Most recently, the girls have chosen titles from fantasy and adventure series:

  • Philip Pullman’s “His Dark Materials” trilogy — an exploration of childhood, morality and existence, revolving around two children from parallel worlds who find themselves at the center of a heavenly war.
  • Cornelia Funke’s “Inkworld” trilogy, which follows the adventures of a teenage girl who discovers her father has the ability to bring characters to life when reading aloud.
  • Jeanne DuPrau’s “Books of Ember” series, which tells of a post-apocalyptic city without a sun or moon, whose only light comes from electricity that is beginning to fail.
  • Liz Kessler’s “Emily Windsnap” series, centered on a 12-year-old girl who transforms into a mermaid in the water and sets out to solve mysteries about herself and her family.
  • Rick Riordan’s “Percy Jackson and the Olympians” series, chronicling the adventures of a boy who learns he is the son of Poseidon and that the legendary world of Greek mythology can be entered through the mythical 600th floor of the Empire State Building.

“The girls are just crazy about the fantasy genre,” marvels Julie. “It’s been a new experience for the mothers; we’re reading books that are very different from those we read in our own youth.”

The genres and subjects that interest the girls are often foreign to their mothers.

“We read the strangest book,” recalls Julie, “…from a ‘Warriors’ series by Erin Hunter, about these four clans of anthropomorphic wild cats that live in a forest and have warrior ancestors.”

This was not the mother-daughter reading material the women had envisioned.

Because the girls have chosen the books, the club has not read biographies, historical nonfiction, or short stories.

“According to my daughter,” says Julie, “the girls don’t want their book club reading to feel like a homework assignment. They want to read books they look forward to and enjoy.”   

But mothers can only bend so far.

When asked about upcoming book titles, Julie tells me “We’re going to read a classic.”

Reading “The Little Princess” by Frances Hodgson Burnett is stage one of a plan the mothers have hatched to nudge their daughters toward historical fiction and more challenging reading.

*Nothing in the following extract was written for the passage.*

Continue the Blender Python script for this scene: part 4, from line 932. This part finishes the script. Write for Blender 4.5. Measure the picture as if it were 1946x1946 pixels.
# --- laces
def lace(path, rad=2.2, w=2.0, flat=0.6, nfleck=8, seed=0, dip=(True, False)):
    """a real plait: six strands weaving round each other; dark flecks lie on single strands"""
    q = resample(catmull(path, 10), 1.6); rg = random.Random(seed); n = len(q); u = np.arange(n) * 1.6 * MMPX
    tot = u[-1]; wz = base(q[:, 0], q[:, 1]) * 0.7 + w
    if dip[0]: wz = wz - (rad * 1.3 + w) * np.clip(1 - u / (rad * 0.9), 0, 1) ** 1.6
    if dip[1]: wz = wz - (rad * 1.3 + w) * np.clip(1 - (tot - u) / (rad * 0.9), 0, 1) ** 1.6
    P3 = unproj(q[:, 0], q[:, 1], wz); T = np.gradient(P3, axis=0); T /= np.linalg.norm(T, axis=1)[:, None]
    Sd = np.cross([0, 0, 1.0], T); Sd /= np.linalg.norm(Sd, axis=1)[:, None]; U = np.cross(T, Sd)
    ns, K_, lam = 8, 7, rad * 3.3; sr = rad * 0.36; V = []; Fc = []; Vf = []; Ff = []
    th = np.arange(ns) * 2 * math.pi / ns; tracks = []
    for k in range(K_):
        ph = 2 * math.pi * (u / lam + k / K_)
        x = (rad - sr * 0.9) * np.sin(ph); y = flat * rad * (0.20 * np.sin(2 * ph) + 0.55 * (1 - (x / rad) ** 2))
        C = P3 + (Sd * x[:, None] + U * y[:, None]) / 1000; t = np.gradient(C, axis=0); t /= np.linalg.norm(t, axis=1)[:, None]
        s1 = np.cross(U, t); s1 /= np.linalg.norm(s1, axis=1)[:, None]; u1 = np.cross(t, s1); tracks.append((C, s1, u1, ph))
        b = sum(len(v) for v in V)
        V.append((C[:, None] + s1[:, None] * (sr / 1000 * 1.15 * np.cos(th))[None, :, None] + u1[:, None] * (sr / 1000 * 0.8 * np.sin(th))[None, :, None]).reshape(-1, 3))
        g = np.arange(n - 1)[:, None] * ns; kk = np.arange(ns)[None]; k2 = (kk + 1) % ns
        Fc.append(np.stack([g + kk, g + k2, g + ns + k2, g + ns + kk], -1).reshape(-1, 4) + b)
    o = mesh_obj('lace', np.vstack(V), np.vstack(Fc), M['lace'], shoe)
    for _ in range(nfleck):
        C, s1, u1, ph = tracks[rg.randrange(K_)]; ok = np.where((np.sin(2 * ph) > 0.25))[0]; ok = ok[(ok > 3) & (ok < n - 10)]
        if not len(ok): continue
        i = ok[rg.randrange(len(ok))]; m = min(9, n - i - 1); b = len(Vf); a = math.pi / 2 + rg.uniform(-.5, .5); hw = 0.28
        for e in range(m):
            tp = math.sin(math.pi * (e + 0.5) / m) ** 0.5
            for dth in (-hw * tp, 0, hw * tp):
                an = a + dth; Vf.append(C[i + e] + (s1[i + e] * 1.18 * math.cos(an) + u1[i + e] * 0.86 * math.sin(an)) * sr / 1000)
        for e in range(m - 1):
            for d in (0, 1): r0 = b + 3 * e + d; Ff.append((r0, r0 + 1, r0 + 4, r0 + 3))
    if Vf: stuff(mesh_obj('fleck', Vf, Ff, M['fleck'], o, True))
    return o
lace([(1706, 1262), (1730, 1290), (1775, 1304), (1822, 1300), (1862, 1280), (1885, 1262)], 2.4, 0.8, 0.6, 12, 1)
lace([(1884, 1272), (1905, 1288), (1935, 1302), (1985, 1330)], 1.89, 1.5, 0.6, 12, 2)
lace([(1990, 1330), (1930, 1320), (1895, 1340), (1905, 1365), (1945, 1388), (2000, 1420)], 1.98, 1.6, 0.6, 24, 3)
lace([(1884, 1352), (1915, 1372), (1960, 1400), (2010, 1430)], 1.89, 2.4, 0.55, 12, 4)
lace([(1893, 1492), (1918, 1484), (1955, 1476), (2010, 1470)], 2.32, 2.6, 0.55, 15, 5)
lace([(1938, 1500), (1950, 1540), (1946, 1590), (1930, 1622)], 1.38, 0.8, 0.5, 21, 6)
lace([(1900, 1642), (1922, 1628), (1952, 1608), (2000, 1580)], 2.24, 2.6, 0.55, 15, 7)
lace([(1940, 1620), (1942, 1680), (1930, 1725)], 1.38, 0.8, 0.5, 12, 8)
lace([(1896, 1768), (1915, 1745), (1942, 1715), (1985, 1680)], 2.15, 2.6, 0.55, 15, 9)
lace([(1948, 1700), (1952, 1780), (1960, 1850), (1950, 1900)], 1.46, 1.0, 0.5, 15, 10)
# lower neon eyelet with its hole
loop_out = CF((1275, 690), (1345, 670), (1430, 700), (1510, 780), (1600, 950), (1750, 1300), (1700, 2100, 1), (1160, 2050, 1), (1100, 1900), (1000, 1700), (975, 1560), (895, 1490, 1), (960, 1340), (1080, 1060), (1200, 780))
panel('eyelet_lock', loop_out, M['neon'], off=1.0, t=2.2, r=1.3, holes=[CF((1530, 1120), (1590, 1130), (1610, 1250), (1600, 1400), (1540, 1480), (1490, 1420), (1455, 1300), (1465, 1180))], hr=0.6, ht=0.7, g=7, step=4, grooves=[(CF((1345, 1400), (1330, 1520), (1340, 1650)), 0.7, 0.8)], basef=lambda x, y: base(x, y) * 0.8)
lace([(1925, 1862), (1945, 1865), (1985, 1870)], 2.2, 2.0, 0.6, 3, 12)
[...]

The mothers are rooting for:

  • (of course) “Anne of Green Gables,” Lucy Maud Montgomery’s 1908 novel about a precocious 11-year-old redhead named Anne Shirley who is mistakenly sent to Avonlea — instead of a boy — to be adopted.
  • “The Goose Girl,” Shannon Hale’s magical retelling of Grimm’s fairytale, in which a princess is turned into a common goose girl before discovering her own talents and restoring herself to the throne.
  • “A Great and Terrible Beauty” by Libba Bray, which centers on Gemma Doyle, a girl forced to leave her home in India to attend a Victorian boarding school with magical secrets to unravel.
  • “Graceling” by Kristin Cashore, which follows Katsa, a Graceling warrior-girl of unequaled skill who is forced to serve a corrupt king while secretly leading missions to promote justice.
  • “Savvy,” Ingrid Law’s Newbery Honor-winning coming-of-age fantasy about a girl named Mib Beaumont who comes into an inherited supernatural power when she turns 13.
  • “A Northern Light” by Jennifer Donnelly, which interweaves the tragic real-life story of Grace Brown with the fictional world of Mattie Gokey, a stifled, conflicted 16-year-old farm girl living in 1906.

“Our strategy lies in checking these books out of the library and making them available to the girls in hopes that they’ll love them enough to choose them for book club.”

Nevertheless, the priority for the mothers is promoting a love of literature. “We definitely want the girls to have fun reading,” asserts Julie.

To raise constant readers, these mothers model a lifestyle where women and families read because they want to, not because they have to.